Un martien qui écouterait ce discours penserait, comme Mme Ashrawi l’a suggéré, que les Palestiniens occupent Israël plutôt que le contraire. Aucune mention de l’occupation israélienne, aucune mention des réfugiés ou du droit au retour ou du vol de la terre palestinienne et arabe par le gouvernement israélien en opposition complète avec le droit international... Mais que de lamentations sur le peuple assiégé d’’Israël, sur les tirs de fusées sur leurs maisons, sur les attentats-suicide - les péchés des Palestiniens, naturellement, mais sans aucune référence au carnage dans Gaza ni aà l’énorme nombre de morts palestiniens - et même sur les persécutions historiques à l’encontre des communautés juives et sur l’Holocauste.

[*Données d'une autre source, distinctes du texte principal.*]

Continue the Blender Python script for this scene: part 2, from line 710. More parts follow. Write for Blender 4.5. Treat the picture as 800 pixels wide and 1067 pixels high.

Ces persécution sont un fait de l’histoire. Ainsi que l’Holocauste. Mais les PALESTINIENS N’ONT PAS COMMIS CES ACTES. Ce sont les Européens - dont Obama sollicite maintenant l’aide pour refuser un Etat aux Palestiniens - qui ont commis ce crime des crimes. Puis nous étions à nouveau dans les considérations sur« les parties égales », comme si les occupants israéliens et les Palestiniens sous occupation étaient sur une aire de jeu. Madeleine Albright avait l’habitude d’user de ce mensonge terrible. « Cela revient aux parties elles-mêmes, » disait-elle, se lavant les mains comme un Ponce Pilate de toute cette affaire, dès u’Israël menaçait d’avoir recours à son lobby au Etats-Unis. Le ciel sait si Mahmoud Abbas peut produire un discours historique à l’ONU aujourd’hui. Mais au moins nous savons tous qui est le conciliateur.